═══ Supplied data ═══
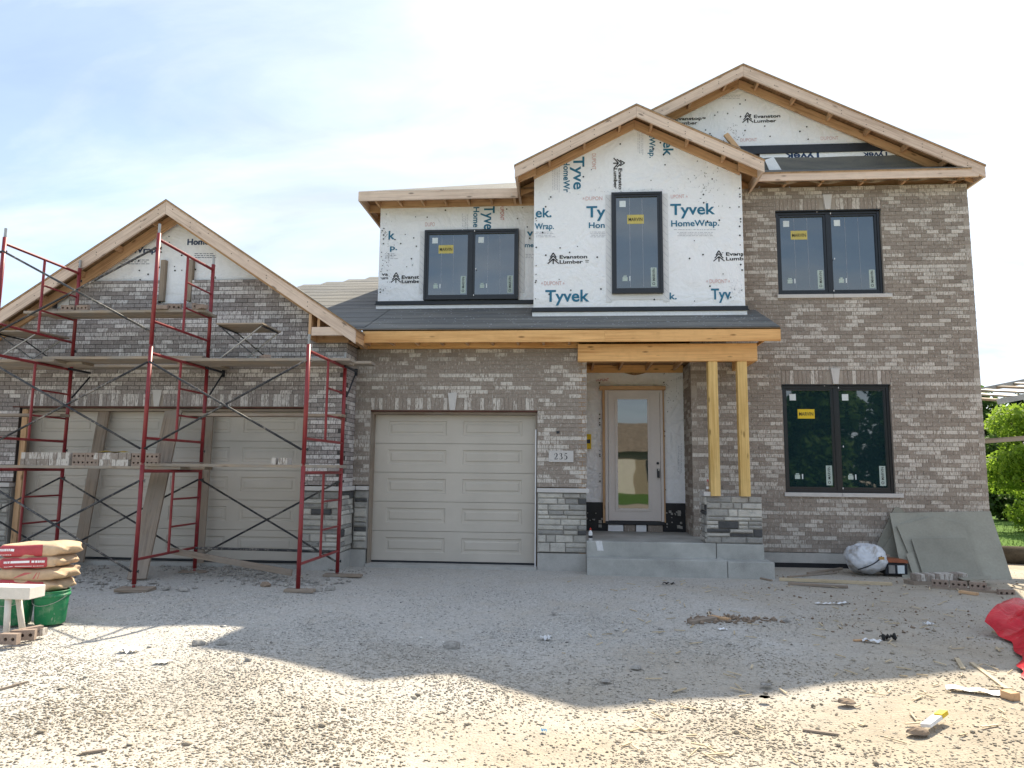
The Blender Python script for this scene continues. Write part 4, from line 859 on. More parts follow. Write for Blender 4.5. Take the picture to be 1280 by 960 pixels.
for i in (0, 1, 2, 3):       # side brackets towards the wall
    x, r, z = FX[i]+.03, YR[i], LV[2]-.10
    mb = MB(); mb.tube((x, r-.1, z+.02), (x, r+.46, z+.02), .019, 8); mb.box(x-.02, x+.02, r+.44, r+.475, z-.05, z+.06); mb.tube((x, r+.45, z), (x, r+.03, z-.42), .013, 8); mb.build('side_bracket', M_BLACK, sc)
# timber pads under the legs
def thing1(mb, name, mat, label, cat, group=None, **k): o = mb.build(name, mat, None, **k); return tag(o, label, cat, group)
def pad(cx, cy, a, w, l, h, lab, n=2):
    for k in range(n):
        mb = MB(); c = math.cos(a+k*.08); s = math.sin(a+k*.08); zq = gz(cx, cy)+.008+h/2+k*(h+.002); mb.board((cx-c*l/2, cy-s*l/2, zq), (cx+c*l/2, cy+s*l/2, zq), h, w, (0, 0, 1))
        thing1(mb, 'wood_pad', W_OLD, lab[k], 'wood block', bevel=.003)
pad(-5.50, 8.86, .05, .24, .42, .02, ['lower board under the front leg of the middle scaffold frame', 'upper board under the front leg of the middle scaffold frame'])
pad(-3.30, 8.72, .02, .13, .36, .035, ['short board under the front leg of the right-hand scaffold frame'], 1)
pad(-3.25, 10.25, .0, .14, .55, .035, ['board under the rear leg of the right-hand scaffold frame'], 1)
pad(-5.53, 10.35, .2, .2, .4, .02, ['weathered board under the rear leg of the middle scaffold frame'], 1)
# planks
def plank(x0, x1, y0, y1, z, label, mat=W_PLANK, th=.04, tilt=0, group='planks laid across the scaffold'):
    mb = MB(); n = 10; ym = (y0+y1)/2
    sag = random.uniform(-.006, .006)
    mb.hexa([(x0, y0, z), (x1, y0+tilt, z), (x1, y1+tilt, z), (x0, y1, z), (x0, y0, z+th), (x1, y0+tilt, z+th), (x1, y1+tilt, z+th), (x0, y1, z+th)], 0)
    return thing1(mb, 'scaffold_plank', mat, label, 'plank', group, bevel=.004)
z1_, z2_ = LV[1]-.085+.023, LV[2]-.085+.023
plank(-8.6, -5.4, 9.55, 9.80, z1_, 'long lower scaffold plank carrying the brick stacks, left front one'); plank(-5.9, -3.16, 9.52, 9.77, z1_+.042, 'long lower scaffold plank with three loose bricks, right front one', tilt=-.02)
plank(-9.8, -5.2, 9.83, 10.07, z1_, 'lower scaffold plank behind the brick stacks, left rear one'); plank(-5.6, -3.2, 9.84, 10.08, z1_+.042, 'lower scaffold plank next to the garage side, right rear one')
for k, (a, b, y, zz_, lab) in enumerate(((-10.6, -7.55, 9.74, 0, 'upper deck plank at the left edge, frontmost of its row'), (-7.75, -5.3, 9.76, .042, 'upper deck plank left of the middle frame, frontmost of its row'), (-5.7, -3.1, 9.72, 0, 'upper deck plank under the plywood-topped bench, frontmost of its row'),
    (-10.6, -7.3, 10.0, 0, 'upper deck plank at the left edge, second of its row'), (-7.6, -5.35, 10.02, .042, 'upper deck plank left of the middle frame, second of its row'), (-5.8, -3.2, 9.99, 0, 'upper deck plank right of the middle frame, second of its row'),
    (-10.2, -5.4, 10.5, .03, 'long upper deck plank on the wall brackets at the left'), (-5.9, -3.02, 10.5, .075, 'upper deck plank on the wall brackets, its end past the right frame'))):
    plank(a, b, y, y+(.27 if y < 10.4 else .31), z2_+zz_, lab)
plank(-8.3, -5.42, 9.98, 10.21, LV[2]+.72, 'high short plank beside the gable, front one', W_PLANK); plank(-8.1, -5.45, 10.23, 10.42, LV[2]+.72, 'high short plank beside the gable, rear one', W_PLANK)
plank(-10.5, -7.70, 10.16, 10.38, LV[1]+.72, 'middle-height plank at the left edge of the photograph', W_OLD); plank(-5.6, -3.28, 10.0, 10.22, LV[1]+.72, 'middle-height plank crossing the top of the garage door on the right', W_OLD)
plank(-5.95, -5.42, 10.08, 10.2, z1_+.09, 'thin dark offcut lying on the lower scaffold planks', W_OLD, .018)
# leaning boards
def lean(a, b, w, t, label, mat=W_OLD, up=(1, 0, 0), cat='board'): mb = MB(); mb.board(a, b, w, t, up); return thing1(mb, 'leaning_board', mat, label, cat, bevel=.003)
lean((-5.96, 9.62, .0), (-6.17, 10.62, 2.42), .27, .04, 'wide weathered board leaning on the garage door by the middle scaffold leg')
lean((-7.72, 10.86, .05), (-7.56, 10.98, 2.44), .19, .035, 'grey board standing against the wide garage door behind the brick stacks')
lean((-5.75, 10.88, .07), (-5.78, 10.98, 2.42), .15, .035, 'pale board standing against the wide garage door right of the middle frame')
lean(at(212, 688, Y=9.9), at(365, 716, Y=9.75), .085, .04, 'long grey board sloping to the ground inside the scaffold bay', W_OLD, (0, 0, 1))
# folding trestle benches on the upper deck
def bench(x0, x1, y0, y1, z0, h, label, sk=0.):
    t = empty('folding_bench', ((x0+x1)/2, (y0+y1)/2, z0), label, 'folding bench', 'folding benches on the upper scaffold deck')
    mb = MB(); mb.hexa([(x0, y0, z0+h), (x1, y0, z0+h), (x1+sk, y1, z0+h), (x0+sk, y1, z0+h), (x0, y0, z0+h+.02), (x1, y0, z0+h+.02), (x1+sk, y1, z0+h+.02), (x0+sk, y1, z0+h+.02)], 0); mb.build('plywood_top', W_PLANK, t)
    for y in (y0+.04, y1-.04):
        for (a, b, c) in ((x0+.02, x1-.08, 1), (x1-.02, x0+.08, 0)):
            mb = MB(); mb.tube((b, y+.01*c, z0+.012), (a, y+.01*c, z0+h-.01), .011, 8); mb.build('leg', M_BRACE if c else M_STEEL, t)
    for x in (x0+.03, x1-.03): mb = MB(); mb.tube((x, y0+.03, z0+h-.018), (x, y1-.03, z0+h-.018), .012, 8); mb.build('cross_rail', M_BLACK, t)
    for x in (x0+.09, x1-.09): mb = MB(); mb.tube((x, y0+.03, z0+.016), (x, y1-.03, z0+.016), .011, 8); mb.build('foot_rail', M_STEEL, t)
bench(-5.12, -4.42, 9.76, 10.42, z2_+.045, .50, 'plywood-topped folding bench on the upper scaffold deck, right one'); bench(-8.62, -7.9, 9.80, 10.42, z2_+.045, .42, 'dark folding bench on the upper scaffold deck, left one', .05)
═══
§ Exercise details
Return the full material word for word. Do not include the pictures.

§ Task result
The Blender Python script for this scene continues. Write part 4, from line 859 on. More parts follow. Write for Blender 4.5. Take the picture to be 1280 by 960 pixels.
for i in (0, 1, 2, 3):       # side brackets towards the wall
    x, r, z = FX[i]+.03, YR[i], LV[2]-.10
    mb = MB(); mb.tube((x, r-.1, z+.02), (x, r+.46, z+.02), .019, 8); mb.box(x-.02, x+.02, r+.44, r+.475, z-.05, z+.06); mb.tube((x, r+.45, z), (x, r+.03, z-.42), .013, 8); mb.build('side_bracket', M_BLACK, sc)
# timber pads under the legs
def thing1(mb, name, mat, label, cat, group=None, **k): o = mb.build(name, mat, None, **k); return tag(o, label, cat, group)
def pad(cx, cy, a, w, l, h, lab, n=2):
    for k in range(n):
        mb = MB(); c = math.cos(a+k*.08); s = math.sin(a+k*.08); zq = gz(cx, cy)+.008+h/2+k*(h+.002); mb.board((cx-c*l/2, cy-s*l/2, zq), (cx+c*l/2, cy+s*l/2, zq), h, w, (0, 0, 1))
        thing1(mb, 'wood_pad', W_OLD, lab[k], 'wood block', bevel=.003)
pad(-5.50, 8.86, .05, .24, .42, .02, ['lower board under the front leg of the middle scaffold frame', 'upper board under the front leg of the middle scaffold frame'])
pad(-3.30, 8.72, .02, .13, .36, .035, ['short board under the front leg of the right-hand scaffold frame'], 1)
pad(-3.25, 10.25, .0, .14, .55, .035, ['board under the rear leg of the right-hand scaffold frame'], 1)
pad(-5.53, 10.35, .2, .2, .4, .02, ['weathered board under the rear leg of the middle scaffold frame'], 1)
# planks
def plank(x0, x1, y0, y1, z, label, mat=W_PLANK, th=.04, tilt=0, group='planks laid across the scaffold'):
    mb = MB(); n = 10; ym = (y0+y1)/2
    sag = random.uniform(-.006, .006)
    mb.hexa([(x0, y0, z), (x1, y0+tilt, z), (x1, y1+tilt, z), (x0, y1, z), (x0, y0, z+th), (x1, y0+tilt, z+th), (x1, y1+tilt, z+th), (x0, y1, z+th)], 0)
    return thing1(mb, 'scaffold_plank', mat, label, 'plank', group, bevel=.004)
z1_, z2_ = LV[1]-.085+.023, LV[2]-.085+.023
plank(-8.6, -5.4, 9.55, 9.80, z1_, 'long lower scaffold plank carrying the brick stacks, left front one'); plank(-5.9, -3.16, 9.52, 9.77, z1_+.042, 'long lower scaffold plank with three loose bricks, right front one', tilt=-.02)
plank(-9.8, -5.2, 9.83, 10.07, z1_, 'lower scaffold plank behind the brick stacks, left rear one'); plank(-5.6, -3.2, 9.84, 10.08, z1_+.042, 'lower scaffold plank next to the garage side, right rear one')
for k, (a, b, y, zz_, lab) in enumerate(((-10.6, -7.55, 9.74, 0, 'upper deck plank at the left edge, frontmost of its row'), (-7.75, -5.3, 9.76, .042, 'upper deck plank left of the middle frame, frontmost of its row'), (-5.7, -3.1, 9.72, 0, 'upper deck plank under the plywood-topped bench, frontmost of its row'),
    (-10.6, -7.3, 10.0, 0, 'upper deck plank at the left edge, second of its row'), (-7.6, -5.35, 10.02, .042, 'upper deck plank left of the middle frame, second of its row'), (-5.8, -3.2, 9.99, 0, 'upper deck plank right of the middle frame, second of its row'),
    (-10.2, -5.4, 10.5, .03, 'long upper deck plank on the wall brackets at the left'), (-5.9, -3.02, 10.5, .075, 'upper deck plank on the wall brackets, its end past the right frame'))):
    plank(a, b, y, y+(.27 if y < 10.4 else .31), z2_+zz_, lab)
plank(-8.3, -5.42, 9.98, 10.21, LV[2]+.72, 'high short plank beside the gable, front one', W_PLANK); plank(-8.1, -5.45, 10.23, 10.42, LV[2]+.72, 'high short plank beside the gable, rear one', W_PLANK)
plank(-10.5, -7.70, 10.16, 10.38, LV[1]+.72, 'middle-height plank at the left edge of the photograph', W_OLD); plank(-5.6, -3.28, 10.0, 10.22, LV[1]+.72, 'middle-height plank crossing the top of the garage door on the right', W_OLD)
plank(-5.95, -5.42, 10.08, 10.2, z1_+.09, 'thin dark offcut lying on the lower scaffold planks', W_OLD, .018)
# leaning boards
def lean(a, b, w, t, label, mat=W_OLD, up=(1, 0, 0), cat='board'): mb = MB(); mb.board(a, b, w, t, up); return thing1(mb, 'leaning_board', mat, label, cat, bevel=.003)
lean((-5.96, 9.62, .0), (-6.17, 10.62, 2.42), .27, .04, 'wide weathered board leaning on the garage door by the middle scaffold leg')
lean((-7.72, 10.86, .05), (-7.56, 10.98, 2.44), .19, .035, 'grey board standing against the wide garage door behind the brick stacks')
lean((-5.75, 10.88, .07), (-5.78, 10.98, 2.42), .15, .035, 'pale board standing against the wide garage door right of the middle frame')
lean(at(212, 688, Y=9.9), at(365, 716, Y=9.75), .085, .04, 'long grey board sloping to the ground inside the scaffold bay', W_OLD, (0, 0, 1))
# folding trestle benches on the upper deck
def bench(x0, x1, y0, y1, z0, h, label, sk=0.):
    t = empty('folding_bench', ((x0+x1)/2, (y0+y1)/2, z0), label, 'folding bench', 'folding benches on the upper scaffold deck')
    mb = MB(); mb.hexa([(x0, y0, z0+h), (x1, y0, z0+h), (x1+sk, y1, z0+h), (x0+sk, y1, z0+h), (x0, y0, z0+h+.02), (x1, y0, z0+h+.02), (x1+sk, y1, z0+h+.02), (x0+sk, y1, z0+h+.02)], 0); mb.build('plywood_top', W_PLANK, t)
    for y in (y0+.04, y1-.04):
        for (a, b, c) in ((x0+.02, x1-.08, 1), (x1-.02, x0+.08, 0)):
            mb = MB(); mb.tube((b, y+.01*c, z0+.012), (a, y+.01*c, z0+h-.01), .011, 8); mb.build('leg', M_BRACE if c else M_STEEL, t)
    for x in (x0+.03, x1-.03): mb = MB(); mb.tube((x, y0+.03, z0+h-.018), (x, y1-.03, z0+h-.018), .012, 8); mb.build('cross_rail', M_BLACK, t)
    for x in (x0+.09, x1-.09): mb = MB(); mb.tube((x, y0+.03, z0+.016), (x, y1-.03, z0+.016), .011, 8); mb.build('foot_rail', M_STEEL, t)
bench(-5.12, -4.42, 9.76, 10.42, z2_+.045, .50, 'plywood-topped folding bench on the upper scaffold deck, right one'); bench(-8.62, -7.9, 9.80, 10.42, z2_+.045, .42, 'dark folding bench on the upper scaffold deck, left one', .05)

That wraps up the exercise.